Hong Kong’s Change of Sovereignty: School Leader Perceptions of Educational Policy and
School Administration (Clive Dimmock & Allan Walker)
This study captures the thoughts and perceptions of a group of Hong Kong principals on the transfer of sovereignty and its effects on education. The investigation addressed the following guiding research question: What, according to their perceptions, have been, and will be, the effects on education policy and on school-level management and curriculum, of the transfer of sovereignty? A qualitative approach was adopted, using naturalistic methods of inquiry. Nine principals of aided secondary schools were selected for interview according to procedures of purposive sampling. Findings indicate that, faced with uncertainty arising from the change of sovereignty, principals feel confident of managing and coping with situations at the school level in connection with curriculum and management. However, they express concern and greater uncertainty about their ability to manage changes emanating in the broader socio-political educational environment, especially in regard to values and norms and access and opportunity, all of which are likely to impact on their schools.

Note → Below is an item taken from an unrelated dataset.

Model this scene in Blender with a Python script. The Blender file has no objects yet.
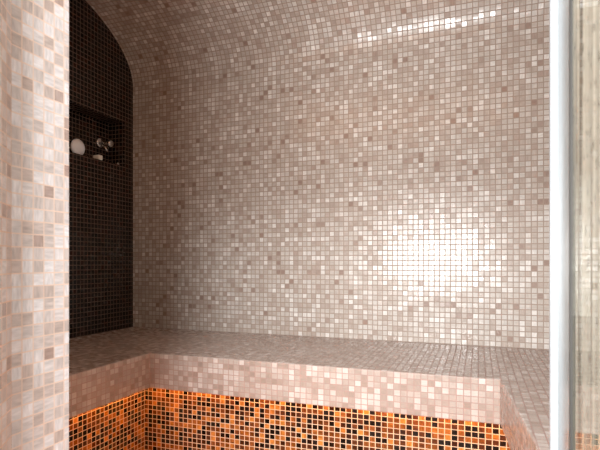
import bpy, bmesh, math, random
from mathutils import Vector, Matrix
random.seed(7)
sc = bpy.context.scene
C = sc.collection

# ------------------------------------------------------------------ helpers
def link(o, parent=None):
    C.objects.link(o)
    if parent is not None:
        o.parent = parent
    return o

class MB:
    """collects faces with metre UVs and links them as one mesh object"""
    def __init__(self):
        self.bm = bmesh.new()
        self.uv = self.bm.loops.layers.uv.new('UVMap')
    def face(self, pts, uvs=None, smooth=False):
        vs = [self.bm.verts.new(p) for p in pts]
        f = self.bm.faces.new(vs)
        f.smooth = smooth
        if uvs is None:
            n = Vector((0, 0, 0))
            for i in range(len(pts)):
                a = Vector(pts[i]); b = Vector(pts[(i + 1) % len(pts)])
                n += a.cross(b)
            n.normalize()
            ax = max(range(3), key=lambda k: abs(n[k]))
            if ax == 2: uvs = [(p[0], p[1]) for p in pts]
            elif ax == 1: uvs = [(p[0], p[2]) for p in pts]
            else: uvs = [(p[1], p[2]) for p in pts]
        for l, w in zip(f.loops, uvs):
            l[self.uv].uv = w
        return f
    def box(self, a, b):
        x0, y0, z0 = a; x1, y1, z1 = b
        self.face([(x0,y0,z0),(x0,y1,z0),(x1,y1,z0),(x1,y0,z0)])
        self.face([(x0,y0,z1),(x1,y0,z1),(x1,y1,z1),(x0,y1,z1)])
        self.face([(x0,y0,z0),(x1,y0,z0),(x1,y0,z1),(x0,y0,z1)])
        self.face([(x1,y1,z0),(x0,y1,z0),(x0,y1,z1),(x1,y1,z1)])
        self.face([(x0,y1,z0),(x0,y0,z0),(x0,y0,z1),(x0,y1,z1)])
        self.face([(x1,y0,z0),(x1,y1,z0),(x1,y1,z1),(x1,y0,z1)])
    def prism(self, poly, z0, z1):
        n = len(poly)
        s = 0.0
        for i in range(n):
            (ax, ay), (bx, by) = poly[i], poly[(i + 1) % n]
            d = math.hypot(bx - ax, by - ay)
            self.face([(ax,ay,z0),(bx,by,z0),(bx,by,z1),(ax,ay,z1)],
                      [(s,z0),(s+d,z0),(s+d,z1),(s,z1)])
            s += d
        self.face([(p[0],p[1],z1) for p in poly])
        self.face([(p[0],p[1],z0) for p in reversed(poly)])
    def lathe(self, prof, o, axis=(1,0,0), seg=40):
        """profile of (radius, distance along axis)"""
        ax = Vector(axis).normalized()
        t = Vector((0,0,1)) if abs(ax.z) < .9 else Vector((0,1,0))
        e1 = ax.cross(t).normalized(); e2 = ax.cross(e1)
        o = Vector(o)
        rings = []
        for r, d in prof:
            if r < 1e-6:
                rings.append([self.bm.verts.new(o + ax*d)])
            else:
                rings.append([self.bm.verts.new(o + ax*d + (e1*math.cos(2*math.pi*k/seg) + e2*math.sin(2*math.pi*k/seg))*r) for k in range(seg)])
        for A, B in zip(rings, rings[1:]):
            for k in range(seg):
                q = (k+1) % seg
                if len(A) == 1 and len(B) == 1: continue
                if len(A) == 1: f = self.bm.faces.new([A[0], B[k], B[q]])
                elif len(B) == 1: f = self.bm.faces.new([A[k], B[0], A[q]])
                else: f = self.bm.faces.new([A[k], B[k], B[q], A[q]])
                f.smooth = True
    def tube(self, pts, r, seg=14):
        pts = [Vector(p) for p in pts]
        rings = []
        for i, p in enumerate(pts):
            t = (pts[min(i+1, len(pts)-1)] - pts[max(i-1, 0)]).normalized()
            ref = Vector((0,0,1)) if abs(t.z) < .9 else Vector((0,1,0))
            e1 = t.cross(ref).normalized(); e2 = t.cross(e1)
            rr = r[i] if isinstance(r, (list, tuple)) else r
            rings.append([self.bm.verts.new(p + (e1*math.cos(2*math.pi*k/seg)+e2*math.sin(2*math.pi*k/seg))*rr) for k in range(seg)])
        for A, B in zip(rings, rings[1:]):
            for k in range(seg):
                q = (k+1) % seg
                f = self.bm.faces.new([A[k], A[q], B[q], B[k]]); f.smooth = True
        self.bm.faces.new(rings[0]); self.bm.faces.new(list(reversed(rings[-1])))
    def build(self, name, mat, parent=None, weld=False, recalc=False):
        if weld:
            bmesh.ops.remove_doubles(self.bm, verts=self.bm.verts, dist=1e-5)
        if recalc:
            bmesh.ops.recalc_face_normals(self.bm, faces=self.bm.faces)
        me = bpy.data.meshes.new(name)
        self.bm.to_mesh(me); self.bm.free()
        me.materials.append(mat)
        return link(bpy.data.objects.new(name, me), parent)

def bevel(o, w, seg=3):
    m = o.modifiers.new('edge', 'BEVEL')
    m.width = w; m.segments = seg; m.limit_method = 'ANGLE'; m.angle_limit = math.radians(40)
    m.harden_normals = False
    return o

def struct(o):
    o['kind'] = 'structure'
    return o

def thing(name, label, cat, loc):
    o = bpy.data.objects.new(name, None)
    o.empty_display_size = .05
    o.location = loc
    o['label'] = label; o['category'] = cat
    return link(o)

def adopt(o, root):
    """o was modelled in world coordinates: keep it there under its thing"""
    o.parent = root
    o.matrix_parent_inverse = Matrix.Translation(root.location).inverted()
    return o

# ------------------------------------------------------------------ materials
class NT:
    def __init__(self, name):
        self.mat = bpy.data.materials.new(name)
        self.mat.use_nodes = True
        self.t = self.mat.node_tree
        self.t.nodes.clear()
    def n(self, typ, **kw):
        nd = self.t.nodes.new(typ)
        for k, v in kw.items(): setattr(nd, k, v)
        return nd
    def l(self, a, b): self.t.links.new(a, b)
    def val(self, sock, v):
        if hasattr(v, 'is_output') or isinstance(v, bpy.types.NodeSocket): self.l(v, sock)
        else: sock.default_value = v
    def m(self, op, a, b=None, c=None):
        nd = self.n('ShaderNodeMath', operation=op)
        self.val(nd.inputs[0], a)
        if b is not None: self.val(nd.inputs[1], b)
        if c is not None: self.val(nd.inputs[2], c)
        return nd.outputs[0]
    def mix(self, f, a, b, blend='MIX'):
        nd = self.n('ShaderNodeMix', data_type='RGBA', blend_type=blend)
        self.val(nd.inputs[0], f)
        for i, v in ((6, a), (7, b)):
            if isinstance(v, tuple): nd.inputs[i].default_value = (*v[:3], 1)
            else: self.l(v, nd.inputs[i])
        return nd.outputs[2]
    def ramp(self, f, stops, const=False):
        nd = self.n('ShaderNodeValToRGB')
        cr = nd.color_ramp
        if const: cr.interpolation = 'CONSTANT'
        while len(cr.elements) < len(stops): cr.elements.new(.5)
        for e, (p, c) in zip(cr.elements, stops):
            e.position = p; e.color = (*c, 1)
        self.l(f, nd.inputs[0])
        return nd.outputs[0]

def srgb(r, g, b):
    f = lambda c: (c/255/12.92) if c/255 <= .04045 else ((c/255+.055)/1.055)**2.4
    return (f(r), f(g), f(b))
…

Education and Colonial Transition in Singapore and Hong Kong: Comparisons and Contrasts (Jason Tan)
As Hong Kong approaches its handover to Chinese sovereignty, it is instructive to compare its experience with that in other former British colonies. This article focuses on how education policies in areas such as medium of instruction and curriculum changed as Singapore moved towards self-government and independence in the 1950s and 1960s. It also compares the changes that took place in Singapore with those currently occurring in Hong Kong. Observations are made about the likelihood of the ‘one country, two systems’ concept working in Hong Kong after 1997.